◆ **Problem**:
Pick every line with "this" from the material below.

··· Supplied records

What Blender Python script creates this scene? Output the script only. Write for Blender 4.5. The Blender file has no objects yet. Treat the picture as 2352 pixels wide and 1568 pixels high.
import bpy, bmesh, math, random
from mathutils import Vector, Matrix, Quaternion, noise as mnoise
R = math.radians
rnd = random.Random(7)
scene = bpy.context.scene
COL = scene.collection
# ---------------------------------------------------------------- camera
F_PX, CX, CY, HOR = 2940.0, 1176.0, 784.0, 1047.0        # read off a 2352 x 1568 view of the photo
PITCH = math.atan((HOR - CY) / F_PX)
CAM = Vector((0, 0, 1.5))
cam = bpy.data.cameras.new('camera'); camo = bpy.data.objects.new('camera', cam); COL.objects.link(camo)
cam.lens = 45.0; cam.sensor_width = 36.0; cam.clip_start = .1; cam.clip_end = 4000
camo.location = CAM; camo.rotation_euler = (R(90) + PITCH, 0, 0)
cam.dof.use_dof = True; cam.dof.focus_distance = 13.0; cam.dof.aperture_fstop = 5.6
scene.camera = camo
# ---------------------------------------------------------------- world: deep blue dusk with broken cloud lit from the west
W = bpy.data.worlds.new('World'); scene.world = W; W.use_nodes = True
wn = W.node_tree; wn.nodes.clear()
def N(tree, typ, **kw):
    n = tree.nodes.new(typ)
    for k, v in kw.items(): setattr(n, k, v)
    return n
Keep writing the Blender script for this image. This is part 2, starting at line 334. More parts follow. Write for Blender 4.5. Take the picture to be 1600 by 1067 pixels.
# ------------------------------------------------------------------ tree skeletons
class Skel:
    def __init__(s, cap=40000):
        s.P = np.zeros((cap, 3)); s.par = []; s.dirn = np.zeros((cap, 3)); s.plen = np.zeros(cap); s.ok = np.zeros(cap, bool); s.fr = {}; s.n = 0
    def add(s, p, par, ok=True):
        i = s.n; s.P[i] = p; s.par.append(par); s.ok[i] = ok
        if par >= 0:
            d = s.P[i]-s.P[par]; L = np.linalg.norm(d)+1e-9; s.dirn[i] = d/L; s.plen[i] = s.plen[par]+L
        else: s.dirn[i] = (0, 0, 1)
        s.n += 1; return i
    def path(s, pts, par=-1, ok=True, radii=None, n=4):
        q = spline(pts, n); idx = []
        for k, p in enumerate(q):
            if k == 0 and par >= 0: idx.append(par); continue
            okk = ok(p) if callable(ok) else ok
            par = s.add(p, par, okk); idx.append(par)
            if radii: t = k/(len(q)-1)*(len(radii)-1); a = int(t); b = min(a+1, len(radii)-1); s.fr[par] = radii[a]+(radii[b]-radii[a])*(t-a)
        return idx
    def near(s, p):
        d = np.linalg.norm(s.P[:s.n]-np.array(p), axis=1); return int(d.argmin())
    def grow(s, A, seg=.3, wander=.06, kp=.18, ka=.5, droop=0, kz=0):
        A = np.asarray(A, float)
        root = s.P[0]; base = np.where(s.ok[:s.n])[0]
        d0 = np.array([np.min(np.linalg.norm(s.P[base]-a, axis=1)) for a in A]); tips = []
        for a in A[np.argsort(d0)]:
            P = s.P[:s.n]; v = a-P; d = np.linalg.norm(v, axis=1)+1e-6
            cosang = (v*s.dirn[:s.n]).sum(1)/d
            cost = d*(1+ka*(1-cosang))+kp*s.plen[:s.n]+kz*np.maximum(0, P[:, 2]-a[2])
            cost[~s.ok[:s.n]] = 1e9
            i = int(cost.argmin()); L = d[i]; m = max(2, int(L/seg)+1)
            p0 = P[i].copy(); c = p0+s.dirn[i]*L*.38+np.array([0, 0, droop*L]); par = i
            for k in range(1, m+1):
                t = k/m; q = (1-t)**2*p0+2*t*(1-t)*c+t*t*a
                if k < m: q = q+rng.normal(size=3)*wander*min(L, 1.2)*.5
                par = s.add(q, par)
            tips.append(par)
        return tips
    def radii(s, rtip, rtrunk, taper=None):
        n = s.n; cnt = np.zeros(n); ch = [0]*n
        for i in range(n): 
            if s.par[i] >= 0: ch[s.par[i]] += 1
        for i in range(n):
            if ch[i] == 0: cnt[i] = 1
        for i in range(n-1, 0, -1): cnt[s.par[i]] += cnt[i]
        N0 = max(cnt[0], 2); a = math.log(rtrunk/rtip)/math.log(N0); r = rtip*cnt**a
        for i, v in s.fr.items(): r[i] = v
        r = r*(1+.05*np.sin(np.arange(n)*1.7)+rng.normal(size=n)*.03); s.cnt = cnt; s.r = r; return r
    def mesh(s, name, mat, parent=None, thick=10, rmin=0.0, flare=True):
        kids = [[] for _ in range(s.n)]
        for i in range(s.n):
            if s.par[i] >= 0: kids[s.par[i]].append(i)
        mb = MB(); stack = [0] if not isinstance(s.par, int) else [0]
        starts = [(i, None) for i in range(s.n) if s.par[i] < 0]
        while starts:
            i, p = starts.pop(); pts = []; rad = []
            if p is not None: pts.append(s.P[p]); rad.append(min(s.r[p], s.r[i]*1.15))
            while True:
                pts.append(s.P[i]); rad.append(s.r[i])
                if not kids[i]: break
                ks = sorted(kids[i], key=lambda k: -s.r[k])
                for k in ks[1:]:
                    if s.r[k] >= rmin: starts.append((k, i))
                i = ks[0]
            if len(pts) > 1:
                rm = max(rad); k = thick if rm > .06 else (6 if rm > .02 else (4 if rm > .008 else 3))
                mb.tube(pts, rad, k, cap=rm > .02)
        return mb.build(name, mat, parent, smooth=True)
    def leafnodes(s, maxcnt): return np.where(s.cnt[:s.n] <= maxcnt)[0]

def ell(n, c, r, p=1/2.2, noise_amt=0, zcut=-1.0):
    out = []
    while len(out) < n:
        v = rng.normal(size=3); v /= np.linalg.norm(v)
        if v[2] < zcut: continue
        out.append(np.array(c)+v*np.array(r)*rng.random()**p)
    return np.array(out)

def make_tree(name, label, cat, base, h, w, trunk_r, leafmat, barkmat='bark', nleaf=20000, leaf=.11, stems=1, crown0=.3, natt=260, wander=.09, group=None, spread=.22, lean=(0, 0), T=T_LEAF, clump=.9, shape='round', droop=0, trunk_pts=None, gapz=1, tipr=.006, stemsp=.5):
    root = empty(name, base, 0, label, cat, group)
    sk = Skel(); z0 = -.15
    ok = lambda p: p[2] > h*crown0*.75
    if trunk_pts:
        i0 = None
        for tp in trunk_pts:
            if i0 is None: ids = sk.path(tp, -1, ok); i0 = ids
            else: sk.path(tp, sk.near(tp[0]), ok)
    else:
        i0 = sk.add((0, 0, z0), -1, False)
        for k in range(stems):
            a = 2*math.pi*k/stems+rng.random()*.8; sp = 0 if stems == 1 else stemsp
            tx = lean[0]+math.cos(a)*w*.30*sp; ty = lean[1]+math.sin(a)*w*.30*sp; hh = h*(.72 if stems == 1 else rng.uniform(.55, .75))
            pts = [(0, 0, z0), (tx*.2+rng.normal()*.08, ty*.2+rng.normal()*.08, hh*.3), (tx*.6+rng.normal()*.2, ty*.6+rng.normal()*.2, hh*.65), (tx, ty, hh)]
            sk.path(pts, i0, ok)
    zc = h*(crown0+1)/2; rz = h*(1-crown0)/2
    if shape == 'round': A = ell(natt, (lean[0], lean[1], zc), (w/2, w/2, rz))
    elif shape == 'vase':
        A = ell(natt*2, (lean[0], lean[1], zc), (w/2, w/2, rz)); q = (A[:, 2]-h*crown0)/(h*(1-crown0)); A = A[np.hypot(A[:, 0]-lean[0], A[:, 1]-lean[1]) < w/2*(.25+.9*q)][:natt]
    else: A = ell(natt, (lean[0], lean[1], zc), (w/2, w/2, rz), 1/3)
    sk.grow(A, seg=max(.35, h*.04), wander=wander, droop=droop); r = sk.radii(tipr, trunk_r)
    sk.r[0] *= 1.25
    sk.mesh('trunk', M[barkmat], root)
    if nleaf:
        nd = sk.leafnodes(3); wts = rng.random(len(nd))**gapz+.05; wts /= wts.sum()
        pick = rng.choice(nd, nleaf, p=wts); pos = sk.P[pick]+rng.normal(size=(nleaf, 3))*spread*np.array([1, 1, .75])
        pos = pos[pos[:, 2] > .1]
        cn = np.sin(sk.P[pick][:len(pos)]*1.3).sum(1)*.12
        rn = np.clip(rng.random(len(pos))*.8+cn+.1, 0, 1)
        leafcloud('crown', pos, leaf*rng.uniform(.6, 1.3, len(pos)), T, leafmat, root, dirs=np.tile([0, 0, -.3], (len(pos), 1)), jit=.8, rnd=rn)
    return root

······

◆ **Task output**:
What Blender Python script creates this scene? Output the script only. Write for Blender 4.5. The Blender file has no objects yet. Treat the picture as 2352 pixels wide and 1568 pixels high.
Keep writing the Blender script for this image. This is part 2, starting at line 334. More parts follow. Write for Blender 4.5. Take the picture to be 1600 by 1067 pixels.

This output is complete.